In some languages, like Python, you can't even have a byte array of indefinite 
length, making the embedded nulls a complete non-issue
 
> > If anything, the RFC could be updated to explicitly state that
> > implementations MUST be able to handle the case where the IDs
> > include null bytes.
> 
> That would be insane.

So current RFC is insane...?

The above is just implicit, not explicit.
 
> If anything, an implementation receiving a ALPN ID with embedded
> NUL characters should drop and ignore that bogus ALPN ID.
> 
> > But this is the case for basically all fields both in TLS and X509...
> 
> That applies only to fields with unreasonable definitions.
> 
> Look at the TLS Server Name Indication extension:
> 
>   https://tools.ietf.org/html/rfc6066#section-3
> 
> this has a reasonable definition for the "host_name(0)" is limited to
> "fully qualified DNS hostname", which means that not just embedded
> NULs are prohibited (and can be immediately dropped and ignored by the TLS
> ClientHello PDU parser), but also "host_name(0)" > 255 chars and
> there are several other constraints on DNS hostnames.

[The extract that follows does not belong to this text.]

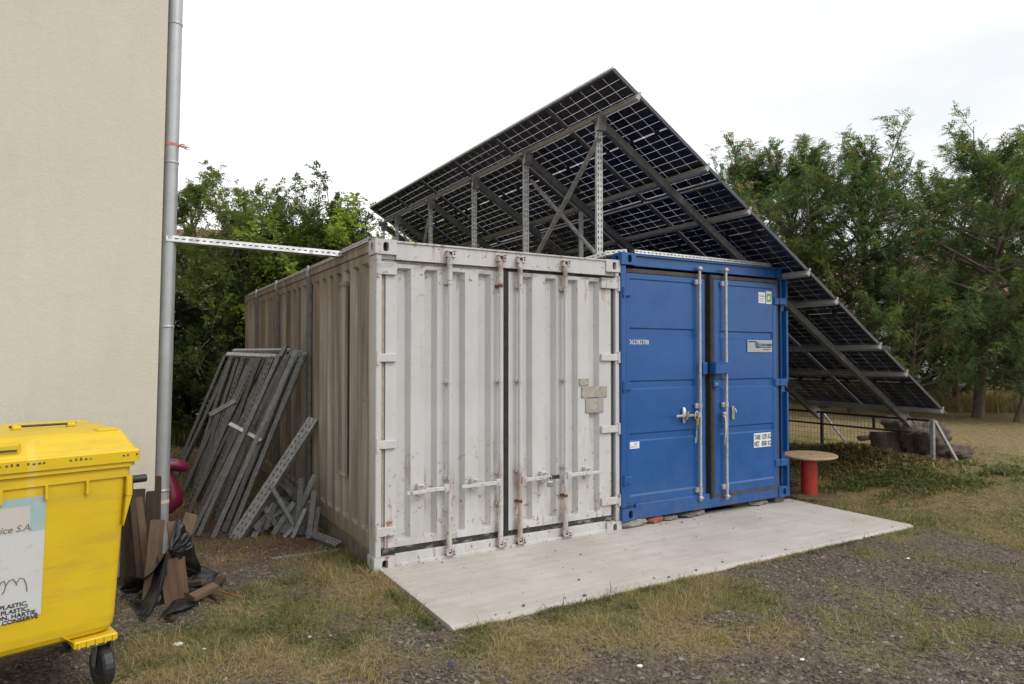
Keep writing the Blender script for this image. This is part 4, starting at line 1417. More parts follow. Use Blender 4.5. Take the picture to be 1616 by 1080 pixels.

that's just in relation to host_name, not to SNI or TLS in general

> Robust and conservative design means that you check and skip invalid data
> as early as possible, to limit the attack surface.  With how TLS ALPN
> is currently defined, you can *ALWAYS* target the application on top
> of TLS with attacks, because the TLS implementation is not currently
> allowed to weed out obvious crap right away.

It's true, it exposes the app on top.

On the other hand, the values already passed between peers are non null 
terminated, so the API has to support non-null terminated strings anyway.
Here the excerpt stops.